The case also intersects with ongoing debates about information security infrastructure. Both government and private sector organizations have faced criticism for failing to implement modern security practices, including real-time access monitoring, multi-factor authentication, and behavioral analysis systems designed to detect unusual data access patterns.
For financial institutions and individuals subject to IRS oversight, the case demonstrates that even confidential tax information maintained by federal agencies may face exposure risks. This has implications for how wealthy individuals and organizations approach compliance and information security surrounding their own records. Law firms, accounting professionals, and financial advisors representing high-net-worth clients are increasingly incorporating data breach risk assessment into their advisory practices.
The Treasury Department has already taken defensive positions regarding the lawsuit, arguing that sovereign immunity protections may shield federal agencies from certain damage claims. This legal dispute will likely reach appellate levels, establishing precedent for future cases involving government data security failures.

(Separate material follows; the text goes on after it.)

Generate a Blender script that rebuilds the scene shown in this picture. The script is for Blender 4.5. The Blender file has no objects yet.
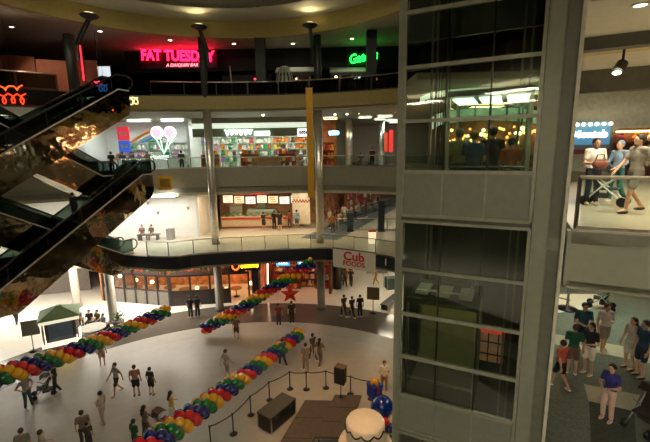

The lawsuit remains in early stages, and the federal government has not yet filed comprehensive substantive responses to all allegations. The outcome could influence how federal agencies structure contractor relationships, implement security protocols for accessing sensitive taxpayer information, and allocate resources toward cybersecurity infrastructure improvements.
Looking Forward
As federal agencies face increasing pressure to modernize legacy systems while managing rising cyber threats, cases like this highlight the urgency of comprehensive security reform. The implications extend beyond the immediate parties involved, affecting how government agencies evaluate contractor risk and how taxpayers view the security of their confidential financial information.